**Exercise objective**
Everything in the data should be repeated exactly, save for the images.
○ ○ ○ ○
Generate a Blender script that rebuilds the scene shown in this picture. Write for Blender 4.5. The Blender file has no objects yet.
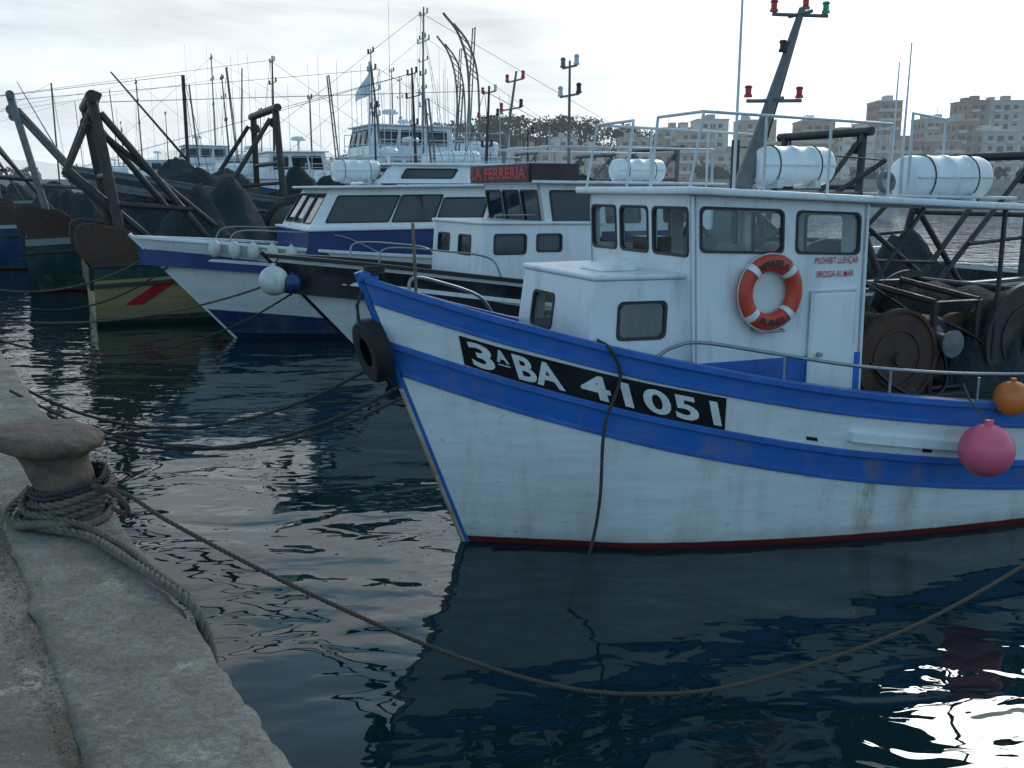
import bpy, math, random
from mathutils import Vector, Matrix, noise
random.seed(7)
rad=math.radians
scene=bpy.context.scene
V=Vector
# ------------------------------------------------------------ materials
def nt_new(name):
    m=bpy.data.materials.new(name); m.use_nodes=True
    nt=m.node_tree; b=nt.nodes['Principled BSDF']
    return m,nt,b
def N(nt,t,**k):
    n=nt.nodes.new(t)
    for a,v in k.items(): setattr(n,a,v)
    return n
def noise_node(nt,vec,scale,detail=4,rough=.6,dist=0):
    n=N(nt,'ShaderNodeTexNoise'); n.inputs['Scale'].default_value=scale
    n.inputs['Detail'].default_value=detail; n.inputs['Roughness'].default_value=rough
    n.inputs['Distortion'].default_value=dist
    if vec is not None: nt.links.new(vec,n.inputs['Vector'])
    return n.outputs['Fac']
def maprange(nt,x,a,b,c=0,d=1):
    n=N(nt,'ShaderNodeMapRange'); n.inputs[1].default_value=a; n.inputs[2].default_value=b
    n.inputs[3].default_value=c; n.inputs[4].default_value=d
    nt.links.new(x,n.inputs[0]); return n.outputs[0]
def mix(nt,f,a,b,mode='MIX'):
    n=N(nt,'ShaderNodeMix',data_type='RGBA',blend_type=mode)
    if isinstance(f,(int,float)): n.inputs[0].default_value=f
    else: nt.links.new(f,n.inputs[0])
    for s,i in ((a,6),(b,7)):
        if isinstance(s,tuple): n.inputs[i].default_value=(s+(1,))[:4]
        else: nt.links.new(s,n.inputs[i])
    return n.outputs[2]
def math_n(nt,op,a,b=0):
    n=N(nt,'ShaderNodeMath',operation=op)
    for i,s in enumerate((a,b)):
        if isinstance(s,(int,float)): n.inputs[i].default_value=s
        else: nt.links.new(s,n.inputs[i])
    return n.outputs[0]
def mapping(nt,vec,sc):
    n=N(nt,'ShaderNodeMapping'); n.inputs['Scale'].default_value=sc
    nt.links.new(vec,n.inputs['Vector']); return n.outputs[0]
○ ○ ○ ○
**Written answer**
Generate a Blender script that rebuilds the scene shown in this picture. Write for Blender 4.5. The Blender file has no objects yet.
import bpy, math, random
from mathutils import Vector, Matrix, noise
random.seed(7)
rad=math.radians
scene=bpy.context.scene
V=Vector
# ------------------------------------------------------------ materials
def nt_new(name):
    m=bpy.data.materials.new(name); m.use_nodes=True
    nt=m.node_tree; b=nt.nodes['Principled BSDF']
    return m,nt,b
def N(nt,t,**k):
    n=nt.nodes.new(t)
    for a,v in k.items(): setattr(n,a,v)
    return n
def noise_node(nt,vec,scale,detail=4,rough=.6,dist=0):
    n=N(nt,'ShaderNodeTexNoise'); n.inputs['Scale'].default_value=scale
    n.inputs['Detail'].default_value=detail; n.inputs['Roughness'].default_value=rough
    n.inputs['Distortion'].default_value=dist
    if vec is not None: nt.links.new(vec,n.inputs['Vector'])
    return n.outputs['Fac']
def maprange(nt,x,a,b,c=0,d=1):
    n=N(nt,'ShaderNodeMapRange'); n.inputs[1].default_value=a; n.inputs[2].default_value=b
    n.inputs[3].default_value=c; n.inputs[4].default_value=d
    nt.links.new(x,n.inputs[0]); return n.outputs[0]
def mix(nt,f,a,b,mode='MIX'):
    n=N(nt,'ShaderNodeMix',data_type='RGBA',blend_type=mode)
    if isinstance(f,(int,float)): n.inputs[0].default_value=f
    else: nt.links.new(f,n.inputs[0])
    for s,i in ((a,6),(b,7)):
        if isinstance(s,tuple): n.inputs[i].default_value=(s+(1,))[:4]
        else: nt.links.new(s,n.inputs[i])
    return n.outputs[2]
def math_n(nt,op,a,b=0):
    n=N(nt,'ShaderNodeMath',operation=op)
    for i,s in enumerate((a,b)):
        if isinstance(s,(int,float)): n.inputs[i].default_value=s
        else: nt.links.new(s,n.inputs[i])
    return n.outputs[0]
def mapping(nt,vec,sc):
    n=N(nt,'ShaderNodeMapping'); n.inputs['Scale'].default_value=sc
    nt.links.new(vec,n.inputs['Vector']); return n.outputs[0]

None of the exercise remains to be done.